Students will gain the skills necessary to navigate through a variety of genres and discursive modes in science writing, verbally, orally and digitally, and to present information precisely and persuasively.
(Course: CORH 203)
This is a practice-based course that develops advanced level communication and research skills in the social sciences. In this course, students will gain an understanding of how to effectively communicate the issues pertaining to human and non-human communities, the environment, and sociocultural and sociolinguistic contexts to varied audiences.
Students will generate ways of engaging multiple approaches from a social science communication perspective to respond to these issues. (Course: CORH 205)
Communications is vital for talking about pressing social issues, and for thinking about how certain stories, ideas, and perspectives are shared. Rhetoric is embedded in every act of communication through the purpose and persuasive strategy that we weave into our verbal, non-verbal, and creative acts, explains English professor, Aisha Ravindran.
“Being aware of how language is used to persuade, and using it strategically and ethically to achieve your objectives, can make you more productive, confident, and highly respected as an efficient communicator.” She says.
Communications & Rhetoric is being developed into both a Credit Certificate (anticipated launch date: Fall 2021) and a Minor (anticipated launch date: Fall 2023).
The 15-credit Certificate structure contains four thematic interdisciplinary clusters, with the learning outcomes for each cluster of courses focusing on a specific conceptual aspect of communications, and a final capstone project. The course design will have an experiential learning focus, and the program will have a final capstone to combine different disciplinary strands in a research-centric collaborative project.

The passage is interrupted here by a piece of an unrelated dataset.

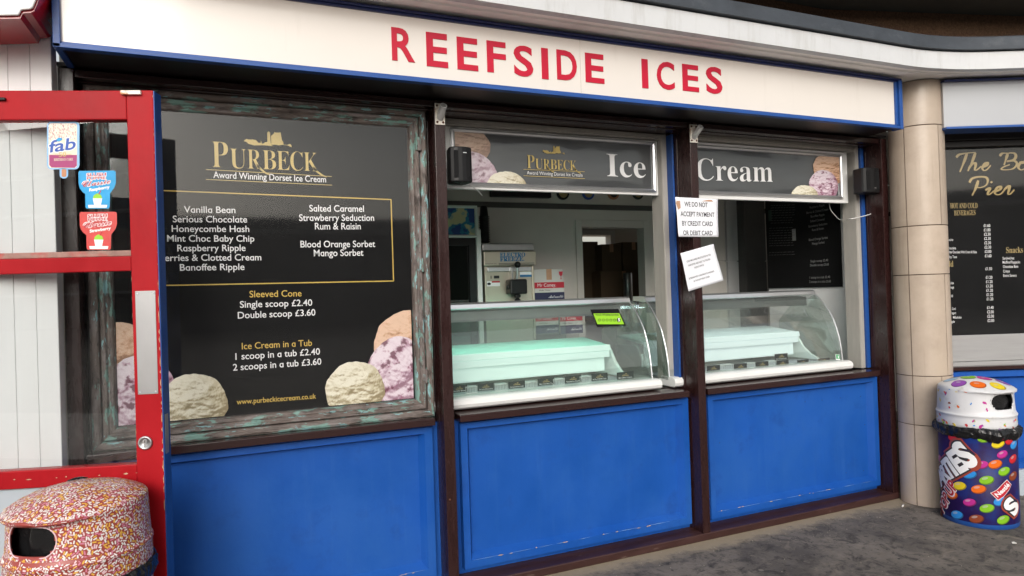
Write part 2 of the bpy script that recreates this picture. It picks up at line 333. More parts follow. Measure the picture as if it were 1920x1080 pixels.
def copy_tree(o, parent=None):
    c = o.copy(); COL.objects.link(c); c.parent = parent
    for ch in [x for x in o.children]: copy_tree(ch, c)
    return c
# text: outlines of Blender's own built-in font turned into flat print
_tc = {}
def glyphs(s, offset=0.0, shear=0.0):
    k = (s, offset, shear)
    if k in _tc: return _tc[k]
    c = bpy.data.curves.new('t', 'FONT'); c.body = s; c.size = 1; c.offset = offset; c.shear = shear; c.resolution_u = 4
    o = bpy.data.objects.new('t', c); COL.objects.link(o)
    dg = bpy.context.evaluated_depsgraph_get(); m = bpy.data.meshes.new_from_object(o.evaluated_get(dg))
    vs = [(v.co.x, v.co.y) for v in m.vertices]; fs = [tuple(p.vertices) for p in m.polygons]
    bpy.data.objects.remove(o); bpy.data.curves.remove(c); bpy.data.meshes.remove(m)
    _tc[k] = (vs, fs); return _tc[k]
CAP = 0.682
_dc = {}
def dense(s, offset=0.0, shear=0.0, step=0.11):
    """the same outlines cut into small faces so that they can follow a curved wall"""
    k = (s, offset, shear)
    if k in _dc: return _dc[k]
    vs, fs = glyphs(s, offset, shear); me = bpy.data.meshes.new('t'); me.from_pydata([(x, y, 0) for x, y in vs], [], fs)
    bm = bmesh.new(); bm.from_mesh(me)
    for ax in (0, 1):
        a = min(p[ax] for p in vs); b = max(p[ax] for p in vs); c = a+step
        while c < b:
            no = (1, 0, 0) if ax == 0 else (0, 1, 0); co = (c, 0, 0) if ax == 0 else (0, c, 0)
            bmesh.ops.bisect_plane(bm, geom=bm.verts[:]+bm.edges[:]+bm.faces[:], plane_co=co, plane_no=no); c += step
    bm.verts.index_update()
    r = ([(v.co.x, v.co.y) for v in bm.verts], [tuple(v.index for v in f.verts) for f in bm.faces]); bm.free(); bpy.data.meshes.remove(me)
    _dc[k] = r; return r
_adv = {}
def adv(c):
    if c not in _adv:
        w_ = lambda t: max(p[0] for p in glyphs(t)[0]); _adv[c] = w_('|'+c+'|')-w_('||')
    return _adv[c]
def futura(s, offset):
    vs, fs, x = [], [], 0.0
    xh = max(p[1] for p in glyphs('x')[0])
    for c in s:
        if c != ' ':
            g_, f_ = glyphs('d' if c == 'a' else c, offset); k = len(vs)
            vs += [(px+x, min(py, xh+offset*0.5) if c == 'a' else py) for px, py in g_]; fs += [tuple(k+i for i in f) for f in f_]
        x += adv('d' if c == 'a' else c)
    return vs, fs
def text(mb, s, x0, x1, z, cap, to3d, z1=None, offset=0.0, shear=0.0, mi=None, capr=CAP, curved=False):
    """print string s between x0 and x1 on baseline z (z1 at the right end), capital height cap, mapped by to3d(x, z)"""
    vs, fs = futura(s, offset) if FUT else (dense if curved else glyphs)(s, offset, shear)
    a = min(p[0] for p in vs); b = max(p[0] for p in vs); sx = (x1-x0)/(b-a); sz = cap/capr
    if z1 is None: z1 = z
    k = len(mb.v)
    for px, py in vs:
        x = x0+(px-a)*sx; t = (x-x0)/(x1-x0); mb.v.append(Vector(to3d(x, z+(z1-z)*t+py*sz)))
    for f in fs: mb.face([k+i for i in f], mi)
FUT = False
BOLD = {**{chr(65+i): chr(0x1D400+i) for i in range(26)}, **{chr(97+i): chr(0x1D41A+i) for i in range(26)}, **{str(i): chr(0x1D7CE+i) for i in range(10)}}
SCR = {**{chr(65+i): chr(0x1D4D0+i) for i in range(26)}, **{chr(97+i): chr(0x1D4EA+i) for i in range(26)}}
def serif(s): return ''.join(BOLD.get(c, c) for c in s)
def script(s): return ''.join(SCR.get(c, c) for c in s)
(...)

The 30-credit Minor will align with the communications needs of students across the disciplines at UBC Okanagan. The suite of 10 courses will combine communication skills with discipline-specific content, and broader interdisciplinary and professional applicability in real-world contexts.
The program advisory team includes faculty from the Faculty of Creative & Critical Studies, Faculty of Health and Social Development, Faculty of Management , Irving K. Barber Faculty of Arts and Social Sciences, Okanagan School of Education, School of Engineering and the UBC Okanagan Library.
Communication skills are highly valued in most industries and identified as essential employment skills by the Government of Canada, as well as a core expectation from a university degree by the National Association of Colleges and Employers.
UBC Okanagan students have noted the value of communication both for their university studies and for their future careers (OPAIR, 2017).